Alors que la force conjointe militaire du G5 Sahel peine à devenir opérationnelle faute de financement, l’annonce de l’Arabie Saoudite de contribuer à 100 millions d’euros, représente une véritable bouffée d’oxygène. L’annonce fut faite le mercredi 13 décembre dernier lors d’un sommet pour l’opérationnalisation de la force militaire, présidée par le président Macron. Riyad, entend par là, se refaire une virginité sur la plan diplomatique et démontrer à la face du monde que les accusations de financement du terrorisme dont est victime le royaume, ne sont que pures diffamations.
Ils sont aux anges, comme dirait l’ancien président du Bénin Boni Yayi, les Chefs d’Etat des pays du G5 Sahel. Car, grâce au parrainage de la France, la force militaire conjointe est prête pour ses premiers pas sur le théâtre des opérations. Et l’Arabie Saoudite y est pour beaucoup. Avec ses 100 millions d’euros mis dans la cagnotte, le puissant Etat du Golfe devient le premier bailleur de la Force. Egalement, les Emirats Arabes Unis participent à la forte impulsion donnée en octroyant 30 millions d’euros.

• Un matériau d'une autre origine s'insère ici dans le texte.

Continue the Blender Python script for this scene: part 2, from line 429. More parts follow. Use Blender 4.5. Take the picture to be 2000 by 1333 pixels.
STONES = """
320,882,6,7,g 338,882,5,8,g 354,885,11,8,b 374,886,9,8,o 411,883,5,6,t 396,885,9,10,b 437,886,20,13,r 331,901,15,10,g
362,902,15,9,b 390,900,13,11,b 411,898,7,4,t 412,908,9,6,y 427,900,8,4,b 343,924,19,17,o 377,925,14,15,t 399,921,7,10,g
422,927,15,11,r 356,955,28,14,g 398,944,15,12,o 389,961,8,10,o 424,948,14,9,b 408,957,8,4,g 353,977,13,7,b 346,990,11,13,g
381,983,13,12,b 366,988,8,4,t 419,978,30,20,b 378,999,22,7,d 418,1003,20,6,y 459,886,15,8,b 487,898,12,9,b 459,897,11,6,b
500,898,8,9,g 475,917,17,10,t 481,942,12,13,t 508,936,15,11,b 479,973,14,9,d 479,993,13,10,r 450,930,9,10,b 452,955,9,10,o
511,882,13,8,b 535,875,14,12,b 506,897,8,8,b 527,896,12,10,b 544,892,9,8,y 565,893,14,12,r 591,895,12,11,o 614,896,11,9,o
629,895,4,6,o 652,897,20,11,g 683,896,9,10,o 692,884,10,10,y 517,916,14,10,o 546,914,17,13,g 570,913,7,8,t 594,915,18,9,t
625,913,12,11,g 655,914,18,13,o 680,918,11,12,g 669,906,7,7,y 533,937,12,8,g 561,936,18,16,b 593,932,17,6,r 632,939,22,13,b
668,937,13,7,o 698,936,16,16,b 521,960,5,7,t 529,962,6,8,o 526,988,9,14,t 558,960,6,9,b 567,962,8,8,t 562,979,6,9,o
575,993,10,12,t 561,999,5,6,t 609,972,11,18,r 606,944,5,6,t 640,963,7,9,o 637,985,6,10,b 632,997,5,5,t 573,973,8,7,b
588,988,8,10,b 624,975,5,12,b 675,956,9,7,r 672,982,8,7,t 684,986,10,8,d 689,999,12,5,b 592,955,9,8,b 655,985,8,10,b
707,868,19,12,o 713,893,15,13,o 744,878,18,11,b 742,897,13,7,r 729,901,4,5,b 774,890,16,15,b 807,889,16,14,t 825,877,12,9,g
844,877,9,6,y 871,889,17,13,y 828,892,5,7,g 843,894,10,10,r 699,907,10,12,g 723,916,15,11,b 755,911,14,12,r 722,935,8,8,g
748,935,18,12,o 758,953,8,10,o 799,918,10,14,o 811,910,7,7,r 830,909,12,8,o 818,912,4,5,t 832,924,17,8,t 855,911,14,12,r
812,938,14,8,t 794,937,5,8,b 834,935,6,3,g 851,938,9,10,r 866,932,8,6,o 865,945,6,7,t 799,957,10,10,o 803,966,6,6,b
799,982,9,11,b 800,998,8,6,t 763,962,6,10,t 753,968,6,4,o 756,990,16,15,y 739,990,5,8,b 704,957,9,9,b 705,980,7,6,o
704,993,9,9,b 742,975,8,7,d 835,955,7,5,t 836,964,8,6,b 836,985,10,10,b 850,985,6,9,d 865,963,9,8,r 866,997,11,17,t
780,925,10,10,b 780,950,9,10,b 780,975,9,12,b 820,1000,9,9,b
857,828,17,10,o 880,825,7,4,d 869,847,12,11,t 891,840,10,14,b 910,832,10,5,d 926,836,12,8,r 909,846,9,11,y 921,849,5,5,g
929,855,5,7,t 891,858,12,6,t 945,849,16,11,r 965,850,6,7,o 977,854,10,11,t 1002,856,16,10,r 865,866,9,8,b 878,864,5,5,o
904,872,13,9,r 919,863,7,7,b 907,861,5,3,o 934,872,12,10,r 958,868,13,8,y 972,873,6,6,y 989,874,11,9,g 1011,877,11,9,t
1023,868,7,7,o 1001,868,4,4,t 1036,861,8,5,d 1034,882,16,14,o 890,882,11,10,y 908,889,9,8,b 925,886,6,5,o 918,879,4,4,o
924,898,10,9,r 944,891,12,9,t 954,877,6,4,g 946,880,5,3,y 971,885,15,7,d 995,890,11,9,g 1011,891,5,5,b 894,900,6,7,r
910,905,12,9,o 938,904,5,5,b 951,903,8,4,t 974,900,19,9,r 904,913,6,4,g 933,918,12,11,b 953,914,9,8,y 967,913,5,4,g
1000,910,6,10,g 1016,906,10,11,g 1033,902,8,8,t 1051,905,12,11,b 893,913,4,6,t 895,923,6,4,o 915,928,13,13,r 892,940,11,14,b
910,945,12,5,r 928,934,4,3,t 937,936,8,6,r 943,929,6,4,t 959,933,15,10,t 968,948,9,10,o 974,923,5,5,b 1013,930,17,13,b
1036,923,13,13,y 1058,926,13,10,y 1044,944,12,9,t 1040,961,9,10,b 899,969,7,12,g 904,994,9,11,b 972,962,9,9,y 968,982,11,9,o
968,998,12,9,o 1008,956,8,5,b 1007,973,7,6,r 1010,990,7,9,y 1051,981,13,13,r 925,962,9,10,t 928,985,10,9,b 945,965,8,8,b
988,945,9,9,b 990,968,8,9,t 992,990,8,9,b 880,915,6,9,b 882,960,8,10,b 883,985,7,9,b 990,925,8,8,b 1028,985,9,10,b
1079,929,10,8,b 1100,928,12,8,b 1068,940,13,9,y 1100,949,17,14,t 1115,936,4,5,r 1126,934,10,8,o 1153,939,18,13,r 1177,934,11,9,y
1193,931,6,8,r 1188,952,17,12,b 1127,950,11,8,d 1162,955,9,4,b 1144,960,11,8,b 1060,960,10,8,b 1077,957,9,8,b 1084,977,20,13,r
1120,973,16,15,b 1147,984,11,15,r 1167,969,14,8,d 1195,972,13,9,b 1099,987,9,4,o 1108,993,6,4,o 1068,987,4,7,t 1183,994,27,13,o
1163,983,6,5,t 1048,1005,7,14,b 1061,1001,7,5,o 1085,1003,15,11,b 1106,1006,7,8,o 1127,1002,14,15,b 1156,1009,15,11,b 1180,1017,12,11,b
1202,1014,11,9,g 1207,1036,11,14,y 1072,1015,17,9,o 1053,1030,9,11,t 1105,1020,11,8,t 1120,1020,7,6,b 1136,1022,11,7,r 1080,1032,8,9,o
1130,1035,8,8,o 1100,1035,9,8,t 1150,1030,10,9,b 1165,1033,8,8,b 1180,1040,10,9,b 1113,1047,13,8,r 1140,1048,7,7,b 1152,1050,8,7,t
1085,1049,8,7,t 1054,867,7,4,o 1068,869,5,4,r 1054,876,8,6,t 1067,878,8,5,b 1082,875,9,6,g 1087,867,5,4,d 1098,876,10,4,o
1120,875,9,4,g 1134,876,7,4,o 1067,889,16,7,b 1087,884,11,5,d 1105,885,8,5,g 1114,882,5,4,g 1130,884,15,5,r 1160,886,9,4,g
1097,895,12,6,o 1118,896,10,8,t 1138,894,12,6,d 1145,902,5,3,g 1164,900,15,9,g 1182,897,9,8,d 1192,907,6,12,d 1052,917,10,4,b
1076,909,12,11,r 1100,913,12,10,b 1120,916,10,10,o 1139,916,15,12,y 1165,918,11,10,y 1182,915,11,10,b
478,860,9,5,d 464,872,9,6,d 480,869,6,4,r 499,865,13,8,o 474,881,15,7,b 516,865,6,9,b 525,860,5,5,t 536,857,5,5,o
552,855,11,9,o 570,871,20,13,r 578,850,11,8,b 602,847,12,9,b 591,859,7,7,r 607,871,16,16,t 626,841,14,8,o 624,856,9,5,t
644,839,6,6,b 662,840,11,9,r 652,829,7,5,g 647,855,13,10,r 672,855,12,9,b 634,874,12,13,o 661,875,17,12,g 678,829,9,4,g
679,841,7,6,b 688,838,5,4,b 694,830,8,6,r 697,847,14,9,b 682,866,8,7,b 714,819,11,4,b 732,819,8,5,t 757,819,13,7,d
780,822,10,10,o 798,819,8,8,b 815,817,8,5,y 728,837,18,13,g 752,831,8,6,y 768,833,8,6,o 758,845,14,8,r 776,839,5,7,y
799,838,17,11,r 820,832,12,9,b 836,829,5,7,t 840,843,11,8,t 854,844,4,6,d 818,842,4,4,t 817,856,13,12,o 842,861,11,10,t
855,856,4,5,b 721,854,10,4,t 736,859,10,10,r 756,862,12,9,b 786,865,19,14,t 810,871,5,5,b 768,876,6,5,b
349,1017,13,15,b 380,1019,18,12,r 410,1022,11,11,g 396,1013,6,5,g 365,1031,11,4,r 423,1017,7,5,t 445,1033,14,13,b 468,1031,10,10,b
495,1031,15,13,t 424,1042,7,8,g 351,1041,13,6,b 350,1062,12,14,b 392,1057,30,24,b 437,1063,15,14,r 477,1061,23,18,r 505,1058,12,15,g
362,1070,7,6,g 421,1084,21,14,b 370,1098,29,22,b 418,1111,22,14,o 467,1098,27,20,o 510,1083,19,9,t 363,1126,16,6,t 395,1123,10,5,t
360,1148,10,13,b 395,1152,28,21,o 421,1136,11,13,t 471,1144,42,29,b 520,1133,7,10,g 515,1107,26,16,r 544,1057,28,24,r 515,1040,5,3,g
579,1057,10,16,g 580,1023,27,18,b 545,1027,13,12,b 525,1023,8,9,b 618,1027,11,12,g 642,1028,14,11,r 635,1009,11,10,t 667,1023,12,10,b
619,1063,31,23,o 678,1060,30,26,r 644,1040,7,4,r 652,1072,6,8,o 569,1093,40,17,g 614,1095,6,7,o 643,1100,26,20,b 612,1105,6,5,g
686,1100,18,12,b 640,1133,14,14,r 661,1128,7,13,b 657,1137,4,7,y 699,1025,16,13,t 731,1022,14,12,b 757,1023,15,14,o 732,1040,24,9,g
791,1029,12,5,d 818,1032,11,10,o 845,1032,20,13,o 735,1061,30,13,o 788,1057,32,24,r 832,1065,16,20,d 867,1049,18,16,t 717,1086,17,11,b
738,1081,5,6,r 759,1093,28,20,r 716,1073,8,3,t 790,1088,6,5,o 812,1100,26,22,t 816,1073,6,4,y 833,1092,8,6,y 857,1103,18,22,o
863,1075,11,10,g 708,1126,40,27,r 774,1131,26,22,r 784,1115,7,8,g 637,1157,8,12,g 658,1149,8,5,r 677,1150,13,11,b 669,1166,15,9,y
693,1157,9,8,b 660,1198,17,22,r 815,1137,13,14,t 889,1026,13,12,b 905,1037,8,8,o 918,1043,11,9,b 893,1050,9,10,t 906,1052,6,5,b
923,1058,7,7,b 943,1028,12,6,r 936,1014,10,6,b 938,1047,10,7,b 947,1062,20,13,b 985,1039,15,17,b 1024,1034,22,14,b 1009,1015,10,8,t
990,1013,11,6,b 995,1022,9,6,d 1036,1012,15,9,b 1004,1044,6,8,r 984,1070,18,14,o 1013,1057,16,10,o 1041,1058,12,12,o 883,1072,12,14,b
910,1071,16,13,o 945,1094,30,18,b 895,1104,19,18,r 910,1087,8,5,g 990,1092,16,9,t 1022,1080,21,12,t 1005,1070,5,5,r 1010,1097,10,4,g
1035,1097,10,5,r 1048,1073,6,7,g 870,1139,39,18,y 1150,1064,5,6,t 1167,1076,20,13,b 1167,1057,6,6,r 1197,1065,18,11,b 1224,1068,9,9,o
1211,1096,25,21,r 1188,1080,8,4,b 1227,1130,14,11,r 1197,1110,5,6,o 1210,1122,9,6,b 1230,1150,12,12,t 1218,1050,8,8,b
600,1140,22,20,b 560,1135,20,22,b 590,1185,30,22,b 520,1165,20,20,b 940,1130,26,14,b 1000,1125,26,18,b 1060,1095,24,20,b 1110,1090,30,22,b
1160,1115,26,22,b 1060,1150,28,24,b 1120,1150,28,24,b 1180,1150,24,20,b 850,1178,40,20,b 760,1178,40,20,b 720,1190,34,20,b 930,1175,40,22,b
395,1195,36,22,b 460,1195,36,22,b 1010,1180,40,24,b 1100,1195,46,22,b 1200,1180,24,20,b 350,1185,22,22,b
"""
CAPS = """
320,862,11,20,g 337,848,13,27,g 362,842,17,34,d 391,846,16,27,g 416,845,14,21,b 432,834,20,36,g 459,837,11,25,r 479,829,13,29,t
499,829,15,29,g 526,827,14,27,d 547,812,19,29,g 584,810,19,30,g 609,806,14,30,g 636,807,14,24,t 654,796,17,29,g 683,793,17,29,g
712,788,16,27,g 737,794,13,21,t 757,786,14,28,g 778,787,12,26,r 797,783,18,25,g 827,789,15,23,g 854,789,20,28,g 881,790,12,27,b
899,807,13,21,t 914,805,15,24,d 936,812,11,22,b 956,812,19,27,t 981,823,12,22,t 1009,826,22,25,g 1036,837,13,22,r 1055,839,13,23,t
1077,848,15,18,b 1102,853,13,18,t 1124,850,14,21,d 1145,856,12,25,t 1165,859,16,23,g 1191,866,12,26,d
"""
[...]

Le royaume Wahhabite, présent au Sahel depuis de nombreuses années, vient donc là de renforcer davantage sa présence dans la région, tout en montrant au monde entier qu’il est innocent de toutes les accusations dont il est victime. Notons, tout de même, qu’il y a plus d’une trentaine d’années, la présence de l’Arabie Saoudite au Sahel se limitait essentiellement dans des projets caritatifs et de construction de lieux de culte. Et ce, dans le but de répandre sa vision de l’Islam, le wahhabisme, tout en contrecarrant l’Islam soufie, très largement implantée en Afrique de l’ouest. Aussi, rappelons que durant de nombreuses années, l’influence du royaume était telle au Mali, qu’il arrivait parfois qu’il se substitue à l’Etat central. Les fonctionnaires maliens sous la présidence de Moussa Traoré, auraient été payés, à de multiples reprises, par des capitaux saoudiens.
Une offensive sur le plan de la géopolitique et de la diplomatie
En réalité, cette contribution hautement salutaire, rentre dans la droite ligne de la nouvelle politique de l’homme fort du royaume : le prince héritier Mohamed Ben Salman, surnommé par la presse occidentale, MBS. Il est le porte-drapeau d’un plan visant à « révolutionner » les mentalités, d’abord dans son propre pays, et ensuite sur le plan international. Désormais, l’Islam prôné par l’Arabie Saoudite n’est plus le Wahhabisme, mais un Islam modéré ouvert aux religions. Déjà, sur le plan local, des traces sont visibles. En juin 2018, pour la première fois dans l’histoire du pays, les femmes seront au volant des voitures tout comme les hommes. Et, très bientôt, le cinéma fera son grand retour, après qu’il ait été interdit au début des années 1980, avec l’éclatement de la vague extrémiste dans le pays. Ainsi, une centaine de salles vera le jour dans mois à venir.
Mais, cette ouverture n’est pas sans résistance. D’ores et déjà, le clergé saoudien s’insurge face à de telles « dérives ». Le grand Mufti, autorité religieuse suprême, invite la famille royale à « ne pas ouvrir les portes du diable ». Une dizaine d’années auparavant, les prémices d’une telle ouverture se sont faits sentir, quand le défunt Roi Fahad eut un geste de clémence envers ceux qui sont tombés dans l’escarcelle du terrorisme. En échange d’une reddition, le terroriste était gracié, l’on lui trouvait un emploi digne et aussi, une bonne femme à marier.
En conclusion, cette « ouverture » est, tout de même, le signe d’une certaine prise de conscience de la part du royaume. Car, le pays est aussi victime du péril terroriste depuis 2003, année où Al Qaida lui déclara la guerre. Aujourd’hui, le royaume est plus que jamais menacé ; par les rebelles houthis du Yémen et par le terrorisme à l’interne. L’équation est simple, plus ils ont des alliés à l’international, plus vite ils arriveront à vaincre leurs ennemis.